Принц осведомился о здоровье Винцента. Я ответил, что он ел курицу и сломал зуб и что поэтому он очень страдал. Его Высочество заметил, что почтенному капитану попался, наверно, очень твердый кусок. Я ответил:
«Ваше Высочество, эта курица была так же стара, как Хо-О, или Феникс, живущий на этой горе».

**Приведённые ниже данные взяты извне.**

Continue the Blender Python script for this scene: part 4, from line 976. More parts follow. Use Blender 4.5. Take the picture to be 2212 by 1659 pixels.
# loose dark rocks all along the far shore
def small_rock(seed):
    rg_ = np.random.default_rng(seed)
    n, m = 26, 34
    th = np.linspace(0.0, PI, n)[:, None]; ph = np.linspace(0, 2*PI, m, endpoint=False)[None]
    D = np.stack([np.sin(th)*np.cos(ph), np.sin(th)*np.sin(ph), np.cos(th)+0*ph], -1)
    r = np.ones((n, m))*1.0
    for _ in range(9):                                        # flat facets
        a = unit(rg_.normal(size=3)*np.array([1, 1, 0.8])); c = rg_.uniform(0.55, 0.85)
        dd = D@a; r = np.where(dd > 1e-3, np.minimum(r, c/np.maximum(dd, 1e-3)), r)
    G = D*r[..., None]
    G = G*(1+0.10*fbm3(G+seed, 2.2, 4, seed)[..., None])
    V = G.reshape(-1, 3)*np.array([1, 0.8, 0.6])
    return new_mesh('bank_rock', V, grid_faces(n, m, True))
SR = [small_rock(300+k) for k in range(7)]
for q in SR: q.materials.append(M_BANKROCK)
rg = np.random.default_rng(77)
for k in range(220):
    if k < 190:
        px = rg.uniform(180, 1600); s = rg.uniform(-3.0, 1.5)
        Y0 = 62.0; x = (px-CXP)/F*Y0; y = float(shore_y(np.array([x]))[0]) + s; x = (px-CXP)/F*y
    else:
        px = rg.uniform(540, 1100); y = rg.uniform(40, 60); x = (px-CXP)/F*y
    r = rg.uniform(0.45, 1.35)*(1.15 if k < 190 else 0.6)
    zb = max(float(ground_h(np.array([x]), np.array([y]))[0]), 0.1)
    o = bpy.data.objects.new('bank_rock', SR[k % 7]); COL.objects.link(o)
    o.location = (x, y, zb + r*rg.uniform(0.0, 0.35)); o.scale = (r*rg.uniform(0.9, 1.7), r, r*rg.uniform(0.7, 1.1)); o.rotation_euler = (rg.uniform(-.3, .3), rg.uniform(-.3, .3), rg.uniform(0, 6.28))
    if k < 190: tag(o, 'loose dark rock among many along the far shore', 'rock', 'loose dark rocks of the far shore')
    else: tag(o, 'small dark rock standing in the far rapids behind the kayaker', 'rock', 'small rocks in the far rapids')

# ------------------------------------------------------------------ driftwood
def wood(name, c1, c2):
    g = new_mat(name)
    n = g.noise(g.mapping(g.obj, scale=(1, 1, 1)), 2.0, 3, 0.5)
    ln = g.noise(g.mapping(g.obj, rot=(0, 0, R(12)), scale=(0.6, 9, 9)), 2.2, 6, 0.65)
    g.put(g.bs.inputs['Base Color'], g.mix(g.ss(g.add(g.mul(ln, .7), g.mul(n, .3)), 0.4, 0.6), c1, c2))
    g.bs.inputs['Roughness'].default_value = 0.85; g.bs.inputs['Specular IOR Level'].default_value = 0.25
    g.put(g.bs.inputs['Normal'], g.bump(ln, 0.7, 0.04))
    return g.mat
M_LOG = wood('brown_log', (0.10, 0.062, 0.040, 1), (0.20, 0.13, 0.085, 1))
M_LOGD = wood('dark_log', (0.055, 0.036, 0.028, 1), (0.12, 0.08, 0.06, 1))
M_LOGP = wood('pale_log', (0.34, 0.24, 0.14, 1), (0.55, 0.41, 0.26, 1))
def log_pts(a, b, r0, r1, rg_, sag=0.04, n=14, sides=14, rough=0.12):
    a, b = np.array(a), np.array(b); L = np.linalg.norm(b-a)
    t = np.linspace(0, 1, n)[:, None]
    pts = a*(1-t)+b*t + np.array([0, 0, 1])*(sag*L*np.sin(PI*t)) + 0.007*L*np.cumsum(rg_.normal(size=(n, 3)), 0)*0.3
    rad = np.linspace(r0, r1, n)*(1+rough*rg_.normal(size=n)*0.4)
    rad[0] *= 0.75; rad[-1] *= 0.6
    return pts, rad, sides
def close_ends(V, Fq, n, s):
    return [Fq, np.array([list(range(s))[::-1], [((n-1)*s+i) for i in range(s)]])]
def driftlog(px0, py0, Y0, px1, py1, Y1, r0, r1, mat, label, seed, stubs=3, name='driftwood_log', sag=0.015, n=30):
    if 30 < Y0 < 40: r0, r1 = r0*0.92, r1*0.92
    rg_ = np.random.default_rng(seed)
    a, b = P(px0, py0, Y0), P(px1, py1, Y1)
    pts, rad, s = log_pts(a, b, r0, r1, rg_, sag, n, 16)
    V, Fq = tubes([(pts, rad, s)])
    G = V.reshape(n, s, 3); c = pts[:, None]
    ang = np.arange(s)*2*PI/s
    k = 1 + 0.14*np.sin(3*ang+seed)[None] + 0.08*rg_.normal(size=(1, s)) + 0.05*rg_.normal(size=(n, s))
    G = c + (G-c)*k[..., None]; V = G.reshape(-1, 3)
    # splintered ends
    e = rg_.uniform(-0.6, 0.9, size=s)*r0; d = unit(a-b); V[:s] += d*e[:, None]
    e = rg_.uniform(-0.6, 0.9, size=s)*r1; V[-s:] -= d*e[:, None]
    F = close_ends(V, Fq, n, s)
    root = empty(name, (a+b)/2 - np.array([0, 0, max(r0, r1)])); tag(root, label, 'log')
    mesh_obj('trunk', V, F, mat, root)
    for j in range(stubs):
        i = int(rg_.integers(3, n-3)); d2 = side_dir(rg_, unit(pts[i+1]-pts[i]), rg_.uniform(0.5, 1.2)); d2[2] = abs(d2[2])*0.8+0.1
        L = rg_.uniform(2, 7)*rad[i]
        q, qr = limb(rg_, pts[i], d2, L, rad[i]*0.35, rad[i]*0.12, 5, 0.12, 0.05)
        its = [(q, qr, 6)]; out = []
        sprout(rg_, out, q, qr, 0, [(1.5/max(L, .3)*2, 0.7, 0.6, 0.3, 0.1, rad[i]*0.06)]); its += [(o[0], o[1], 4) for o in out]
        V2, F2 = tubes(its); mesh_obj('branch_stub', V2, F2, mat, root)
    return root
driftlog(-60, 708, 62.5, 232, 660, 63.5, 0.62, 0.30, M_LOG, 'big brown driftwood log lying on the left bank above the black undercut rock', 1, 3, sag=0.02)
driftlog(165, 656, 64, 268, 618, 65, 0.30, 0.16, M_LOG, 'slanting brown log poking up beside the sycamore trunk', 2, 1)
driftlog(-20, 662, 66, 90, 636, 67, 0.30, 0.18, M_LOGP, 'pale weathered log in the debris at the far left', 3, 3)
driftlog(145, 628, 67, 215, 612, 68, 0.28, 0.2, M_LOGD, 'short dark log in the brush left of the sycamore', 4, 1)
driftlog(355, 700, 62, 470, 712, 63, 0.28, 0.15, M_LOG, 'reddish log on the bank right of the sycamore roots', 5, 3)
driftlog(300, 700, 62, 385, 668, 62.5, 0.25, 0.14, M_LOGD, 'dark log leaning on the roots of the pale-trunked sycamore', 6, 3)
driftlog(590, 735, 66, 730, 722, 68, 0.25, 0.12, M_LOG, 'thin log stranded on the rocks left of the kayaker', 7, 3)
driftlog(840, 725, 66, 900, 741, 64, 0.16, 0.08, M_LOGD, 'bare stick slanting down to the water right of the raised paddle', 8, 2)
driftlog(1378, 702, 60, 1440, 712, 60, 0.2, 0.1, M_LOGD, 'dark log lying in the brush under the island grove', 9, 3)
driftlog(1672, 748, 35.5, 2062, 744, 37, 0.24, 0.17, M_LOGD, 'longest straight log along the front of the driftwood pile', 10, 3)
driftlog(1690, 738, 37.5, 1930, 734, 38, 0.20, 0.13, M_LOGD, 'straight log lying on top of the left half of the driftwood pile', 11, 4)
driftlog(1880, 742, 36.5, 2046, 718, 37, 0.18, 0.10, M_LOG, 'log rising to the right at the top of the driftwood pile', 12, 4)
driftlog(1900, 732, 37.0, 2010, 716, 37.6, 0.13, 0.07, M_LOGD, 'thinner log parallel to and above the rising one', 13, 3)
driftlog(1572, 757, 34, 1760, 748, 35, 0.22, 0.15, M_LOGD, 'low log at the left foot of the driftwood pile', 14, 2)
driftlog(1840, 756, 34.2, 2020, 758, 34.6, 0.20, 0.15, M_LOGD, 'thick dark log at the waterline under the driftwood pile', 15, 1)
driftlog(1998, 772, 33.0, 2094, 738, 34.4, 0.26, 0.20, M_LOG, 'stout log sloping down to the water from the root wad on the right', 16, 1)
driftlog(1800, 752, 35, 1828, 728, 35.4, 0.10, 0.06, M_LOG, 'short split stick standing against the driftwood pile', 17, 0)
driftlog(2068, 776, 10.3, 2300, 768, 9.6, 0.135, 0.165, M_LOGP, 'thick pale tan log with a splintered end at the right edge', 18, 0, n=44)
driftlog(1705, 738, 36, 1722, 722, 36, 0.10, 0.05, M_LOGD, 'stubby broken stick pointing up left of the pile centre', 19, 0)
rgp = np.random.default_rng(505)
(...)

На это они тоже рассмеялись.
Оркестр начал играть попурри из ирландских песен, и Куроки, видя, что я слушаю музыку, спросил меня: музыкальный ли народ ирландцы. Я ответил ему утвердительно и прибавил, что они любят простую музыку. Он сказал:
«Я думаю, что эта песня о любовной истории?» Это была песнь «The Minstrel Boy» из поэмы Мура (Moore), и я был очень рад, что мог ему ответить:
«Совершенно нет, ваше превосходительство, эта песнь не сентиментального содержания: она воспевает молодого арфиста, который, отправляясь на войну, оставил арфу дома и взял вместо нее меч своего отца».

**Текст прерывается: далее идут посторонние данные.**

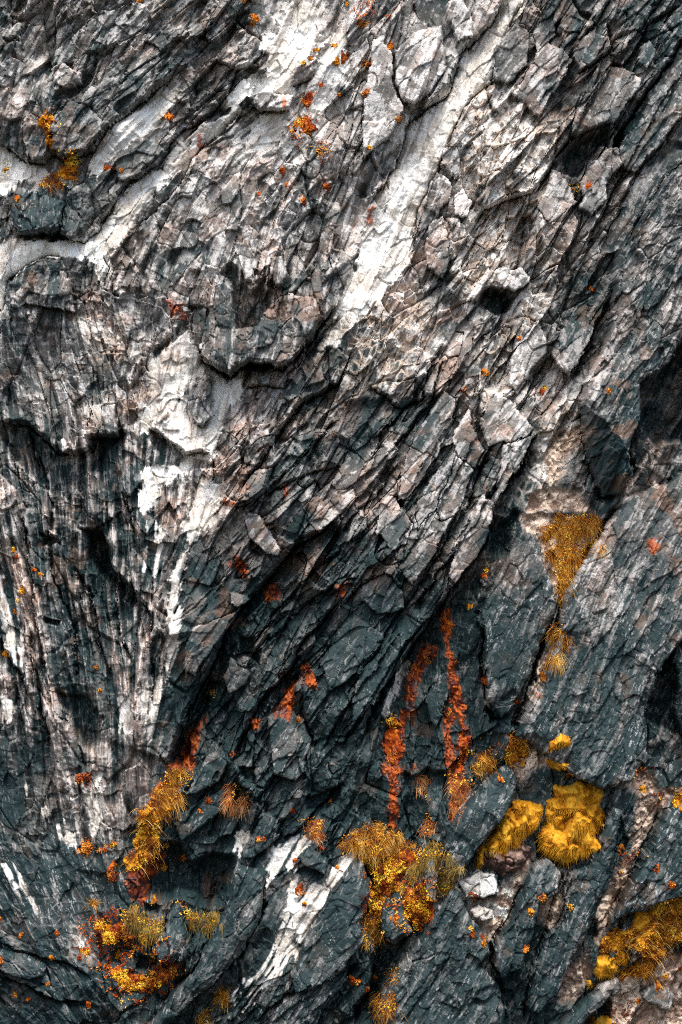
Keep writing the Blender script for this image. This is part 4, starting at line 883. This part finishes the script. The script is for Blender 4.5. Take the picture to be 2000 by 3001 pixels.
# kind: cushion (moss), grass (hanging blades), leaf (leafy mat), star (small rosette), lichen (flat knobby crust)
PLANTS = [
 # the big moss cushions of the lower right
 ("moss_cushion", "largest golden moss cushion, combed with long hairs, in the lower right", "moss cushion", "cushion", "H 965,80 1020,85 1080,60 1150,75 1212,105 1185,165 1212,215 1200,265 1165,300 1180,350 1130,395 1080,405 1030,430 960,410 915,370 905,310 945,265 925,210 935,150 970,130", .42),
 ("moss_cushion", "golden moss cushion hanging left of the largest one, brown soil under it", "moss cushion", "cushion", "H 800,150 880,148 925,185 895,270 830,320 820,360 790,400 740,420 700,400 660,395 620,460 598,435 640,360 700,290 760,200", .34),
 ("soil_clod", "rounded brown clod of soil and roots bulging under the smaller moss cushion", "soil clod", "soil", "H 640,390 690,365 760,370 830,325 872,365 850,430 800,480 750,492 690,470 650,450", .26),
 ("moss_ball", "round moss ball at the foot of the lower right moss bank", "moss ball", "cushion", "H 1158,870 1200,848 1250,865 1280,925 1240,965 1190,978 1158,925", .22),
 ("moss_ball", "small moss ball lying below the round one at the lower right", "moss ball", "cushion", "H 1118,985 1150,972 1172,990 1165,1010 1130,1016", .1),
 ("moss_ball", "mid-sized moss lump between the round ball and the lower right bank", "moss ball", "cushion", "H 1240,850 1290,830 1330,860 1310,910 1270,905", .12),
 ("moss_cushion", "rounded moss knob crowning the orange scree above the largest cushion", "moss cushion", "cushion", "F 945,1045 1000,1010 1048,1035 1045,1065 1000,1075 935,1095", .14),
 ("moss_cushion", "upright rounded moss mound at the left end of the lower right bank", "moss cushion", "cushion", "H 1335,710 1350,660 1400,640 1420,680 1400,740 1350,760", .14),
 ("moss_bank", "broad bank of moss, grass and small leaves at the lower right edge", "moss bank", "bank", "H 1568,580 1480,600 1400,640 1340,700 1270,740 1190,800 1190,850 1260,840 1330,830 1380,880 1300,930 1310,960 1420,960 1460,900 1500,830 1568,790 1640,760 1640,560", .12),
 ("moss_patch", "moss hanging over the right edge above the lower right bank", "moss patch", "bank", "H 1540,90 1600,60 1640,200 1530,170 1510,150", .08),
 ("moss_patch", "tiny orange moss knobs at the bottom edge under the pale sloping slab", "moss patch", "cushion", "H 1150,1160 1200,1140 1240,1150 1240,1200 1150,1200", .1),
 ("grass_tuft", "mop of orange grass draped over the ledge at the top of the grassy crack", "grass tuft", "grass", "F 915,75 960,50 1000,20 1060,35 1110,5 1150,25 1185,60 1160,100 1170,140 1120,175 1095,220 1090,260 1060,290 1045,340 1010,395 985,370 1000,320 975,280 990,230 950,200 965,160 935,130", .18),
 ("grass_tuft", "thin strip of yellow grass in the long crack beside the biggest slab", "grass tuft", "grass", "F 960,520 1000,500 1000,590 960,600", .1),
 ("grass_tuft", "sparse orange sprigs further down the long crack beside the biggest slab", "grass tuft", "grass", "F 940,660 990,640 980,700 930,700", .07),
 ("grass_tuft", "fox-tail of yellow grass bending down from the rock at the foot of the red streak", "grass tuft", "grass", "F 610,1176 640,1120 690,1075 745,1065 720,1100 670,1150 640,1200", .16),
 ("moss_patch", "orange moss crumbs on the scree left of the rounded knob", "moss patch", "bank", "F 780,1030 830,1020 850,1080 870,1110 820,1150 770,1176 760,1100", .06),
 ("moss_patch", "short moss lobe beneath the rounded knob, above the largest cushion", "moss patch", "cushion", "F 945,1130 1000,1135 1040,1150 1010,1190 950,1176", .08),
 # lower middle
 ("grass_tuft", "rust-tipped grass clump capping the white pointed rock in the lower middle", "grass tuft", "grass", "H 10,310 90,285 180,270 240,300 260,350 200,390 130,400 60,370 0,400", .2),
 ("leafy_mat", "thick leafy orange mat spilling through the lower middle", "leafy plant mat", "leaf", "H 110,390 200,370 260,350 330,370 370,390 360,450 300,500 280,560 200,590 130,620 110,650 150,560 120,480", .12),
 ("leafy_mat", "leafy orange mat falling right of the grey rock nose", "leafy plant mat", "leaf", "H 290,560 390,520 420,600 400,690 360,750 320,720 290,640", .12),
 ("grass_tuft", "arched tuft of olive grass over the small upright spike", "grass tuft", "pale", "H 350,400 400,350 460,345 490,390 480,440 440,420 390,430 370,470 340,500 290,560 270,540 300,480", .2),
 ("grass_tuft", "olive grass fan right of the small upright spike", "grass tuft", "pale", "H 450,450 500,440 560,450 540,500 480,560 445,590 440,510", .14),
 ("grass_tuft", "rusty grass hanging below the leafy mat, left of the grey nose", "grass tuft", "grass", "H 120,700 180,700 195,760 160,810 120,790 100,760", .14),
 ("leafy_mat", "yellow leaf strip at the left side of the grey rock nose", "leafy plant mat", "leaf", "H 110,640 180,570 240,580 190,640 170,700 120,690", .07),
 ("grass_tuft", "orange grass fringe beside the dark gap at the bottom centre", "grass tuft", "grass", "H 150,1080 200,1010 240,1030 250,1090 180,1130 130,1140", .1),
 ("grass_tuft", "small grass fringe on the lip above the bottom centre gap", "grass tuft", "grass", "H 225,930 270,910 260,950 220,960", .07),
 ("grass_tuft", "long rust grass hanging beside the right orange streak", "grass tuft", "rust", "H 490,0 540,60 590,50 620,20 640,0 600,80 560,110 540,190 510,200 500,120", .14),
 ("grass_tuft", "straw-coloured hanging wisp between the two orange streaks", "grass tuft", "rust", "H 365,40 390,50 405,150 380,150", .12),
 ("grass_tuft", "lower hanging wisp of dry grass between the two orange streaks", "grass tuft", "rust", "H 385,220 410,210 410,330 395,320", .12),
 # lower left
 ("grass_bank", "bright orange grass and leaf curtain in the lower left gully", "grass curtain", "bank", "G 640,190 700,160 760,170 800,160 740,260 730,340 690,440 620,470 580,480 575,430 610,360 600,330 640,260", .14),
 ("grass_tuft", "orange grass climbing the upper part of the lower left gully", "grass tuft", "grass", "G 700,110 790,0 850,10 900,20 860,80 800,150 740,190 690,180", .16),
 ("grass_tuft", "mop of olive-orange grass below the dark cave", "grass tuft", "pale", "G 545,650 620,640 700,680 760,680 750,740 700,760 640,740 570,720", .2),
 ("leafy_mat", "leafy orange mat under the grass mop below the cave", "leafy plant mat", "leaf", "G 400,710 500,700 560,730 640,760 740,750 680,820 620,810 560,790 480,820 430,780", .1),
 ("grass_tuft", "saddle of fine grass slung between two rocks at the cave floor", "grass tuft", "pale", "G 790,615 830,610 880,660 930,690 1010,650 1010,690 960,740 880,740 850,680", .12),
 ("leafy_mat", "scattered leafy plants under the lower small cave", "leafy plant mat", "leaf", "G 490,910 560,900 640,950 720,970 800,900 840,910 780,970 740,1020 640,1040 560,1040 520,980", .07),
 ("grass_tuft", "small hanging tuft on the dark rock below the pale peak", "grass tuft", "rust", "G 1040,150 1090,80 1120,120 1150,110 1120,170 1070,190", .16),
 ("grass_tuft", "spray of rusty grass at the left of the white fork's top", "grass tuft", "rust", "G 1370,245 1420,235 1470,240 1480,280 1440,330 1400,320 1400,270", .13),
 ("leafy_mat", "brown-red round plant at the head of the lower left white streak", "leafy plant mat", "red", "G 360,40 400,10 420,40 400,85 370,75", .1),
 ("leafy_mat", "orange leafy clump at the foot of the lower left white streak", "leafy plant mat", "red", "G 355,370 390,325 425,330 430,370 400,410 350,400", .1),
 ("leafy_mat", "two orange-brown plant blobs left of the cave", "leafy plant mat", "red", "G 480,480 500,430 530,425 545,480 540,530 500,520", .1),
 ("grass_tuft", "star-shaped orange tuft left of the grass mop", "grass tuft", "star", "G 405,610 445,600 450,650 410,650", .14),
 ("leafy_mat", "round red-brown plant in the fork of the white vein", "leafy plant mat", "red", "G 1370,540 1400,518 1415,560 1400,585 1370,575", .08),
 ("grass_tuft", "small orange tuft on the white vein near the bottom centre", "grass tuft", "grass", "G 1010,1040 1045,1010 1050,1070 1010,1090", .1),
 ("grass_tuft", "orange tuft at the bottom edge left of centre", "grass tuft", "grass", "G 900,1176 940,1140 975,1095 975,1110 950,1160 930,1190", .08),
 ("leafy_mat", "thin scatter of orange leaves and seedlings between the cave and the bottom edge", "leafy plant mat", "sparse", "G 380,660 500,620 620,760 780,760 800,900 860,930 760,1060 560,1100 480,1000 400,880 340,760", .05),
 ("leafy_mat", "loose fringe of small orange leaves round the foot of the lower middle mat", "leafy plant mat", "sparse", "H 90,420 130,380 420,400 440,560 400,740 300,780 200,620 110,760 90,640", .05),
 ("grass_tuft", "low ochre grass spreading along the ledge under the lower middle mat", "grass tuft", "grass", "H 240,300 330,370 400,350 370,400 300,420 240,380", .12),
 # upper part
 ("shrub", "tall narrow yellow shrub against the upper left wall", "shrub", "leaf", "A 200,545 245,520 285,555 268,610 255,660 238,695 212,650 214,600 196,580", .12),
 ("shrub", "bushy yellow shrub standing on the upper left ledge", "shrub", "leaf", "A 285,730 330,715 372,730 360,780 355,830 340,850 300,840 280,790", .14),
 ("grass_tuft", "orange-brown undergrowth at the left foot of the bushy shrub", "grass tuft", "rust", "A 215,790 290,790 310,860 250,850 180,870", .08),
 ("shrub", "small yellow shrub at the far left edge of the upper ledge", "shrub", "leaf", "A 5,745 30,740 35,790 15,800", .08),
 ("moss_patch", "upper orange tuft on the white rock near the top centre", "moss patch", "leafr", "A 1390,450 1440,425 1455,440 1420,490 1395,490", .09),
 ("moss_patch", "orange plant patch in the middle of the top centre white rock", "moss patch", "leafr", "A 1325,590 1370,540 1430,540 1455,580 1400,600 1330,605", .1),
 ("moss_patch", "thin rusty plant spread below the top centre patches", "moss patch", "sparse", "A 1330,610 1500,650 1525,700 1500,760 1440,740 1400,690 1340,690", .04),
 ("moss_patch", "rusty moss on the pale rocks at the top edge", "moss patch", "sparse", "B 40,60 60,10 140,10 160,60 140,110 90,150 60,90", .05),
 ("moss_patch", "round orange moss left of the pointed pale slab", "moss patch", "leafr", "B 0,240 40,235 50,265 20,300 -10,290", .07),
 ("moss_patch", "small orange moss ball beside the top of the pointed pale slab", "moss patch", "leafr", "B 95,295 115,284 135,300 120,322 98,315", .06),
 ("moss_patch", "yellow lichen clump in the round dark hollow", "lichen", "leaf", "B 1045,850 1100,840 1090,870 1060,885", .06),
 ("flowering_plant", "yellow flowering plant in the left orange streak", "plant", "leaf", "F 205,960 260,945 270,970 240,1005 220,990", .1),
 ("flowering_plant", "small yellow rosette at the foot of the right orange streak", "plant", "leaf", "F 570,1095 600,1085 605,1110 590,1130", .1),
 ("moss_streak", "upper orange algae-like moss streak below the thick brown slab", "moss streak", "streak", "F 465,480 490,455 515,520 500,600 525,720 505,730 490,620 465,560", .05),
 ("moss_streak", "mossy brown streak running down-left from the overhang", "moss streak", "sparse", "F 415,640 440,640 400,710 340,750 300,880 290,880 310,770 370,700", .05),
 ("moss_streak", "bright orange blobs in the lower part of the right streak", "moss streak", "streak", "F 485,910 510,920 520,980 490,1000", .06),
 ("moss_streak", "long orange blobbed streak at the foot of the right gully", "moss streak", "streak", "F 545,985 570,990 565,1060 605,1035 600,1100 570,1130 560,1250 530,1300 535,1150 530,1050", .06),
 ("moss_streak", "tall orange moss streak in the left gully", "moss streak", "streak", "F 205,1035 240,1010 290,960 280,1080 275,1176 250,1260 230,1380 215,1350 225,1200 205,1090", .05),
 ("leafy_mat", "orange crumbs of moss left of the largest cushion's head in the cream pocket", "leafy plant mat", "leaf", "H 570,572 630,570 645,590 600,602", .05),
 ("leafy_mat", "orange moss in the upper end of the long soil strip at the right", "leafy plant mat", "sparse", "H 1255,410 1370,365 1380,390 1330,430 1300,480 1250,460", .05),
 ("moss_patch", "orange moss cap on the soil at the head of the right strip", "moss patch", "sparse", "H 1315,20 1420,5 1400,30 1320,40", .05),
 ("moss_patch", "moss crumbs at the right end of the speckled strip", "moss patch", "sparse", "H 1420,130 1480,110 1500,150 1440,160", .04),
 ("leafy_mat", "orange moss on the scree in the lower right corner", "leafy plant mat", "sparse", "H 1250,1100 1340,1080 1380,1176 1240,1176", .06),
]
DOTS = "A 1170,80 A 1048,195 A 778,543 A 1545,285 A 1535,215 A 1475,390 A 1560,440 A 1460,240 A 1435,275 A 1395,295 A 1190,890 A 1300,780 A 1325,855 A 1500,855 A 1390,920 A 560,790 A 500,775 A 95,925 A 640,10 A 200,855 A 1118,5 A 1160,110 B 225,220 B 215,90 B 115,435 B 265,555 B 130,690 B 1135,855 B 90,120 B 30,20 D 560,625 D 665,540 D 935,610 D 925,625 D 1205,628 D 815,380 D 1155,150 E 155,265 E 65,172 E 80,205 E 105,365 E 68,460 E 80,410 E 25,655 E 447,710 E 458,822 E 1330,905 E 1372,955 E 970,838 E 1065,1112 E 185,285 F 665,290 F 590,440 F 660,775 F 812,875 F 670,270 F 900,838 F 930,760 F 925,745 G 95,770 G 240,875 G 265,755 G 375,835 G 365,870 G 400,850 G 460,905 G 130,1060 G 70,1040 G 220,990 G 920,200 G 955,150 G 1345,195 G 1520,170 G 1400,625 G 1550,460 G 1360,435 G 1485,370 G 1470,320 G 835,430 G 755,370 G 690,495 G 745,485 G 700,620 G 540,865 G 600,860 G 745,945 G 1190,325 G 1215,320 G 410,1090 G 5,885 G 0,700 G 460,378 G 485,370 G 520,350 G 530,445 H 50,980 H 75,985 H 160,985 H 120,1018 H 590,715 H 600,740 H 650,790 H 640,760 H 915,575 H 860,640 H 840,810 H 1045,620 H 1435,450 H 1500,520 H 1560,510 H 1370,1080 H 1290,370 H 730,38 H 1045,30 H 1550,920 H 1460,1010 H 1490,960 H 1300,970 H 905,230 H 1390,95 H 245,680".split()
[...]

Куроки был доволен; он улыбнулся своей приятной улыбкой и заметил:
«Очень подходящая песня для нас этой ночью; мы оставляем всю [148] нашу музыку здесь и завтра идем на врага, вооруженные мечами наших предков!» У Куроки это глубокое и изысканное чувство. Вскоре после этого я откланялся и ушел. Теперь я должен лечь спать, чтобы быть свежим для раннего выступления на следующий день. Мне бы все-таки хотелось еще подольше посидеть в моем маленьком садике из пионов, который я понемногу полюбил. Сегодня месяц своим ярким сиянием, казалось, пытался запечатлеть в моей памяти эту ночь в Фенгхуангченге. Под волнами лазуревого света, лившегося на причудливо украшенные крыши домов и кумирен, все кругом принимало таинственный и волшебный вид, и мне казалось, что я нахожусь в городе Аладина и его волшебной лампы. Итак, если бы я даже владел этой сказочной лампой, то, может быть, я предпочел бы одно или два желания стремлению идти навстречу русским с 50 000 отборных воинов Японии!.. Несомненно, в сиянии месяца этой ночью было что-то таинственное.
Мне вспомнилась строка великого Виктора Гюго: «Les yeux sinistres de la Lome».